--- DATASET EXCERPT ---

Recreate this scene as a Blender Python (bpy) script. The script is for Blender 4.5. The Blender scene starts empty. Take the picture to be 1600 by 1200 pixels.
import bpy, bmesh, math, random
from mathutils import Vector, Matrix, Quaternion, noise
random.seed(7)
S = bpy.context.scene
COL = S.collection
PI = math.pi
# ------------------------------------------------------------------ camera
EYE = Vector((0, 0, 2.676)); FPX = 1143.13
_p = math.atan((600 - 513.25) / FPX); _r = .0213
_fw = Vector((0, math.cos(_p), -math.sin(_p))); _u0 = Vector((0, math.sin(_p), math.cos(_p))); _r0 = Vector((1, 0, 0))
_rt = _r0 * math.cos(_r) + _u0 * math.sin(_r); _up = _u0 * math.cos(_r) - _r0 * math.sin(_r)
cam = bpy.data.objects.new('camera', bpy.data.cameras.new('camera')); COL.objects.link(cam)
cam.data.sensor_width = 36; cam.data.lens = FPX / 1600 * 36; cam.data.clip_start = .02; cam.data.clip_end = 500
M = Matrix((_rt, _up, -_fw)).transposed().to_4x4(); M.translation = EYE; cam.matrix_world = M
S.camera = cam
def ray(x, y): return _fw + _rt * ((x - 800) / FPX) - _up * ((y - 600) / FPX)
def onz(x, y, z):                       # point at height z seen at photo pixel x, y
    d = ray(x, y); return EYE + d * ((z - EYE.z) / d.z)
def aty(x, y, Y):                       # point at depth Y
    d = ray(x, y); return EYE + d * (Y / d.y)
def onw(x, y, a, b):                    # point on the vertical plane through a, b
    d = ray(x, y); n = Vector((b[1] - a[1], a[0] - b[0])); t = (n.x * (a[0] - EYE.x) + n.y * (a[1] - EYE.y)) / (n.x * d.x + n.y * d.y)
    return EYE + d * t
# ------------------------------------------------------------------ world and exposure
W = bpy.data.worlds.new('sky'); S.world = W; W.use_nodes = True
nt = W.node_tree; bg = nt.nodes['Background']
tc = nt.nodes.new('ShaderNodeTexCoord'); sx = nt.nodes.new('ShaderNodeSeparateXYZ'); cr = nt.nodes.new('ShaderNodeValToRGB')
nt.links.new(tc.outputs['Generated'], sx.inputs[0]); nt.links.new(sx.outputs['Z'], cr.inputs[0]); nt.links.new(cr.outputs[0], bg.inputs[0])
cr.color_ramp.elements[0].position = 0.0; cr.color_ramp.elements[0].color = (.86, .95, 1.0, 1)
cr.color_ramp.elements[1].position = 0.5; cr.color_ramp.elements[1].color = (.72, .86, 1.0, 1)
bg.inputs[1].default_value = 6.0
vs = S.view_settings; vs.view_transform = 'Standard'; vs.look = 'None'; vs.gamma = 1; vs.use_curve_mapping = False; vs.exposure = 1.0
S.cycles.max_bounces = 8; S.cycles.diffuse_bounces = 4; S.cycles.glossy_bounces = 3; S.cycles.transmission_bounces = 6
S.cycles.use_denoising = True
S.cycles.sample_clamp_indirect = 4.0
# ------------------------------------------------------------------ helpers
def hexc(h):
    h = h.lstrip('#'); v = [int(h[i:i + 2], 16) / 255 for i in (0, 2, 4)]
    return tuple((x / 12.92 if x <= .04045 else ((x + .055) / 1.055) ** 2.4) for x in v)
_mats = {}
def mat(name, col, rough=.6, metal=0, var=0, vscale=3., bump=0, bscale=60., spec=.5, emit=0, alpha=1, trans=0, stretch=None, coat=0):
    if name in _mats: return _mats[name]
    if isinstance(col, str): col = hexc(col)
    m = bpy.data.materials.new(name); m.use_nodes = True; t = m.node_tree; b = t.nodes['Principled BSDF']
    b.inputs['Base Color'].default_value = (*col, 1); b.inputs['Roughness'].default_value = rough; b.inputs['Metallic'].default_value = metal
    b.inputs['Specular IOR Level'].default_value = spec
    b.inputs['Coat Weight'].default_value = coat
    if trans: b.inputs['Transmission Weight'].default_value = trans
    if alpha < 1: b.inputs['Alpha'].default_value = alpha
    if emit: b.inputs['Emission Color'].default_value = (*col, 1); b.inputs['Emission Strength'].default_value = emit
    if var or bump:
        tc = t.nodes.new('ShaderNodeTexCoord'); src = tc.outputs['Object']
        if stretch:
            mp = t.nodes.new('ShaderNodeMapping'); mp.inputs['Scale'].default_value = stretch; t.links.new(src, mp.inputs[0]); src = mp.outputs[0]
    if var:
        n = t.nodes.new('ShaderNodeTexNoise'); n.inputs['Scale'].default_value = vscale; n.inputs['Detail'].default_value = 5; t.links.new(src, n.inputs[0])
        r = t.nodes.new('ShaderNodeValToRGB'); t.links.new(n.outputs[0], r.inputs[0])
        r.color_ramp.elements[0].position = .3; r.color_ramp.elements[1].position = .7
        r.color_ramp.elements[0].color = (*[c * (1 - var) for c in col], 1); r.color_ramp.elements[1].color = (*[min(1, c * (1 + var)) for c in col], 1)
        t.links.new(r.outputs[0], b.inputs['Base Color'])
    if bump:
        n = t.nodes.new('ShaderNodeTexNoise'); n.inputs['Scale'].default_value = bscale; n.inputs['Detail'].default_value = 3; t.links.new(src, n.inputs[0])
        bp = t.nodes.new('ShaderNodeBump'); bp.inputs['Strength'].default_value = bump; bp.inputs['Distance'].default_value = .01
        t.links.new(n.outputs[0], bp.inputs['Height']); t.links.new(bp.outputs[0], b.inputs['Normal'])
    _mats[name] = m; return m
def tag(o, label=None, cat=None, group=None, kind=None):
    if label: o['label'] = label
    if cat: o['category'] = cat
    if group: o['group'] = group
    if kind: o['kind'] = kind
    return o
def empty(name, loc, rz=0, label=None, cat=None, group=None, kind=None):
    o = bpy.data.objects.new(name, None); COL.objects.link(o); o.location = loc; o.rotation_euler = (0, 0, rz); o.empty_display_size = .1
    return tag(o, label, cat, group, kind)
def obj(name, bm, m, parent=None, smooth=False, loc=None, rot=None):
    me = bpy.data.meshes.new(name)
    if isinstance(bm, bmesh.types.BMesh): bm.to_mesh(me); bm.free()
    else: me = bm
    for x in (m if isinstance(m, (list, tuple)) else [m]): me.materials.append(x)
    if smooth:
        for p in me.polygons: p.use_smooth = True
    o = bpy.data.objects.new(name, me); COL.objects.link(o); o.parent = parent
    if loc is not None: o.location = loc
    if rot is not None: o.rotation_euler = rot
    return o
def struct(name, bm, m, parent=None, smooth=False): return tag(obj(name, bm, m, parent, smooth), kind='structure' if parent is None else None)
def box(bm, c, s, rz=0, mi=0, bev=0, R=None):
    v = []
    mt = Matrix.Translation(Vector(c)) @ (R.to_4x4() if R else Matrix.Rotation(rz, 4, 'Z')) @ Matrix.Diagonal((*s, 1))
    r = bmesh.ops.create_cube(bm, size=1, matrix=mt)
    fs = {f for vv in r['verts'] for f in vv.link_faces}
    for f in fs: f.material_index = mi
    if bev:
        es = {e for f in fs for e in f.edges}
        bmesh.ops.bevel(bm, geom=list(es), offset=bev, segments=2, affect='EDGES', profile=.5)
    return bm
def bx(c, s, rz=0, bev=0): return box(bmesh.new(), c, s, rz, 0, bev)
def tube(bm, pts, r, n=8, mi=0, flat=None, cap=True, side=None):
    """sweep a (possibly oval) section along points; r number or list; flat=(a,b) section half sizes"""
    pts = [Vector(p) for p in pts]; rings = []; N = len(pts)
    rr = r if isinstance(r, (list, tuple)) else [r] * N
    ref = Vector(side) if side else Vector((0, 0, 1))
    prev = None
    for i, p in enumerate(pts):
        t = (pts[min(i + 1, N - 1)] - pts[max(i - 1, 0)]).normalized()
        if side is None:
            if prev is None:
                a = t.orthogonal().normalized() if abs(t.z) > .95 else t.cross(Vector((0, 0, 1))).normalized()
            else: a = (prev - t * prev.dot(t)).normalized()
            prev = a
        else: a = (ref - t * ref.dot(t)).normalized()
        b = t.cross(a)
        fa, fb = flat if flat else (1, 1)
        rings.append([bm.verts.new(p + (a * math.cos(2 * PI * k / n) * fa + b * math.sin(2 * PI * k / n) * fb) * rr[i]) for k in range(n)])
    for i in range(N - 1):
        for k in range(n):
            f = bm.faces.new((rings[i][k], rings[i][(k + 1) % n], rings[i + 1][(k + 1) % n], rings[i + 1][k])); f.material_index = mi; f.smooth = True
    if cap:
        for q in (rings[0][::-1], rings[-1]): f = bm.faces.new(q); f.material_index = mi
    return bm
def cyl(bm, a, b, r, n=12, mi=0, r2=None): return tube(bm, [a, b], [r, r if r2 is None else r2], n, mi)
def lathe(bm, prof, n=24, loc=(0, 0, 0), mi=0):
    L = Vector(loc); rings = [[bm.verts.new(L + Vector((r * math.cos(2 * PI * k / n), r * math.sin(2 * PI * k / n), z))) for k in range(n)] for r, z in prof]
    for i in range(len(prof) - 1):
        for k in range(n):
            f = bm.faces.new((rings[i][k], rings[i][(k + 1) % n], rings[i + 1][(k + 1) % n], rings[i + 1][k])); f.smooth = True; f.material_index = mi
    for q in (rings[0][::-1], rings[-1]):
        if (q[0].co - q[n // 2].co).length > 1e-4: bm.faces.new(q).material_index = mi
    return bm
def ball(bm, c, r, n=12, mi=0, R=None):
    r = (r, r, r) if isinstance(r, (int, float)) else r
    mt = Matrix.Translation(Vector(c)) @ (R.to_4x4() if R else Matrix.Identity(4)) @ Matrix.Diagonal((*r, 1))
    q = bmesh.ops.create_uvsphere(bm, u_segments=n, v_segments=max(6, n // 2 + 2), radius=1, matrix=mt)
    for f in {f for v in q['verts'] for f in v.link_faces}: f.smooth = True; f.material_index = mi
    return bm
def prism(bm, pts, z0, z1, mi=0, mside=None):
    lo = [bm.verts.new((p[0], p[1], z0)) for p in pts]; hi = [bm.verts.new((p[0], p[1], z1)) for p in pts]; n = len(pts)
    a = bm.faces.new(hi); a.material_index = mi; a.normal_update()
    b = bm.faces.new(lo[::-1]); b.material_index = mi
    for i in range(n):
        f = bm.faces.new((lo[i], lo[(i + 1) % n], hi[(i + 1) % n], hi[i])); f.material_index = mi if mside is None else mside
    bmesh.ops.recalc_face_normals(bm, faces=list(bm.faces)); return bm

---

> [STATED PROBLEM] List the lines of the material in which the word "scene" occurs.

> [RESPONSE TO THIS TASK]
Recreate this scene as a Blender Python (bpy) script. The script is for Blender 4.5. The Blender scene starts empty. Take the picture to be 1600 by 1200 pixels.
S = bpy.context.scene